I ended up sorting through lots of these thoughts recently after I finished reading The Spirituality of Fly Fishing. One of the recommendations therein is to read Ted Leeson's The Habit of Rivers. That's a book I had read many years ago. It was still sitting on a shelf in our downstairs library. I had forgotten that Leeson wrote it after his relocation from Virginia to Oregon, which approximately doubled my journey from Massachusetts to Minnesota. Leeson writes that:
“To locate yourself in new territory and lay some claim more consequential than a mailing address, I believe you must seek out what could be called its "sense of place," that particular weave of relationships among plants, animals, people, landscape, ideas, and history that flourishes more or less uniquely under local circumstance. I know of only one way to go about the search—take up a single thread of the fabric, follow it, and just let one thing lead to another.”
Autumn, North Country asters
Autumn, North Country asters
Photo by J. Harrington

I suppose, without thinking about it too much, that's what I've been doing since I arrived in Minnesota many years ago. Now I'm trying to make some sense of those threads I've followed to see which, if any, patterns I've created with my weavings and followings. Maybe I'm finally learning the truth of Emerson's observation that "Life is a journey, not a destination." That brings us back to voting and fishing. For either, for both, doing is better than not doing. Looking at it that way also gets us around Yoda's "Do or do not. There is no try."

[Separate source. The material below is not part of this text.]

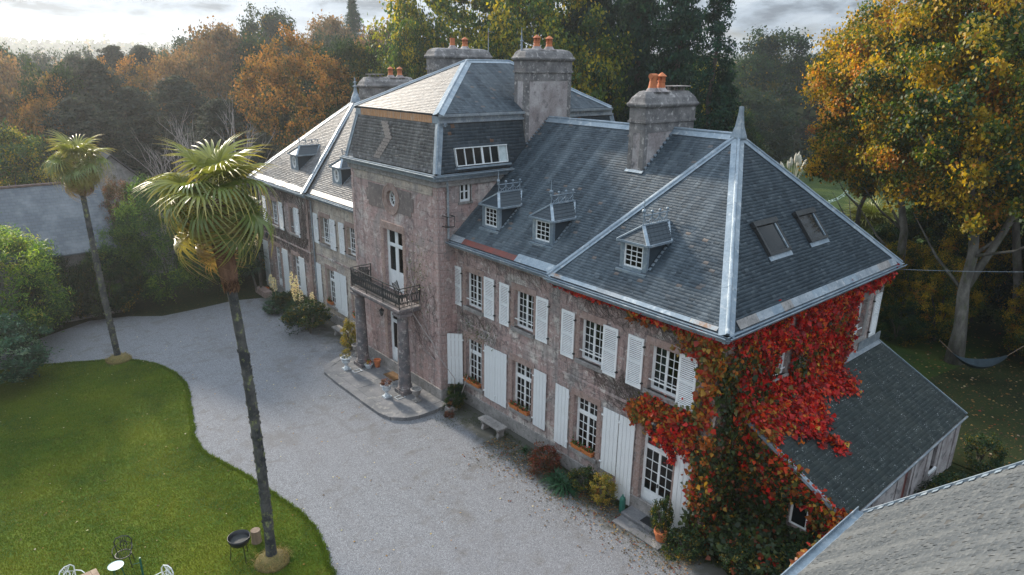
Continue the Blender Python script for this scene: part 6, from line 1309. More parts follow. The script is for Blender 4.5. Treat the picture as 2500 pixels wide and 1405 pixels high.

The Poem that Took the Place of a Mountain


By Wallace Stevens


There it was, word for word,
The poem that took the place of a mountain.

He breathed its oxygen,
Even when the book lay turned in the dust of his table.

It reminded him how he had needed
A place to go to in his own direction,

How he had recomposed the pines,
Shifted the rocks and picked his way among clouds,

For the outlook that would be right,
Where he would be complete in an unexplained completion:

The exact rock where his inexactnesses
Would discover, at last, the view toward which they had edged,

Where he could lie and, gazing down at the sea,
Recognize his unique and solitary home.